A partir da explicitação de competência privativa da polícia judiciária para a apuração criminal, mediante aditamento de parágrafo ao art. 144 da CF, o que era originariamente objeto da PEC, primeiramente, busquei ressalvar, ainda que tido por muitos desnecessário, as atribuições equipolentes das CPIs, das polícias legislativas em geral, da mesma forma que em relação às infrações cometidas por magistrados e promotores ou procuradores, as das Cortes de Justiça e dos segmentos do próprio MP, em relação a seus respectivos membros.
Em segundo lugar, também me ative ao art. 129, que cuida da expressiva gama de afazeres conforme a destinação institucional do MP, ao qual propus acrescentar dois parágrafos, o primeiro ao intento de facultar a complementação de provas pelo órgão ministerial em todos os procedimentos realizados por órgãos não policiais ou na hipótese de infrações penais conexas apuradas em inquérito civil do próprio MP – o que responde às objeções daqueles que viam a PEC como óbice à continuidade do papel legalmente estabelecido para numerosas entidades ou órgãos estatais com poderes investigatórios diversos.
Ocorre que, no caso de procedimentos conduzidos por outros órgãos públicos, encarregados de promover diligências investigatórias indispensáveis à apuração criminal, como o Banco Central, o IBAMA, a Previdência Social, a Receita Federal e vários outros, por óbvio, não atuam como autoridade policial nem ministerial, nem se trata de apuração criminal, mas de procedimentos preliminares ou ancilares de natureza administrativa, para coleta de provas na fase pré-processual, que decorrem do exercício de atribuições previstas em leis próprias, em qualquer caso não equiparados a, ou decorrentes de, atribuições investigatórias penais.

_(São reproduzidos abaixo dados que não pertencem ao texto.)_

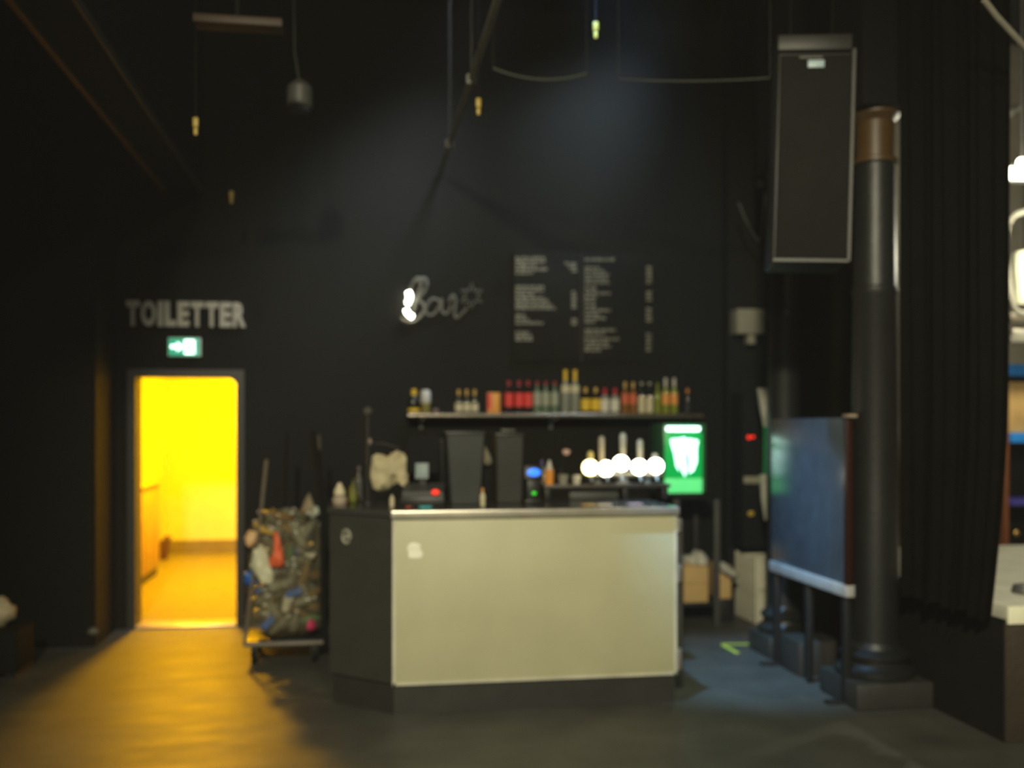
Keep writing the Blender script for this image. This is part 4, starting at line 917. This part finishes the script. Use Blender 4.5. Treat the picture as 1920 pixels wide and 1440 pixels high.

O outro parágrafo agregado ao art. 129 contempla a atuação subsidiária ou complementar reconhecida ao MP, na apuração de infrações penais conduzida por autoridade policial, no âmbito do inquérito policial, ou por autoridade militar, no âmbito do inquérito policial militar, em atenção às competências próprias, em todos os casos de crimes praticados no exercício da função, ou a pretexto de exercê-la, ou contra a Administração Pública, tanto por agente político quanto agente público, assim também os crimes envolvendo organização criminosa – o que igualmente deverá afastar os reparos feitos principalmente pelas entidades representativas ministeriais.
Por último, para obviar a alegada invalidação de procedimentos anteriormente instaurados pelo MP, ficam estes preservados em razão de ressalva expressa. Estamos convencidos de que, nos termos aventados, será possível superar as dificuldades recíprocas e unir esforços, porque, como antes tive ocasião de declarar e ora repito, “afinal de contas, ministério público e polícia devem atuar em sintonia para o bem de toda a sociedade”.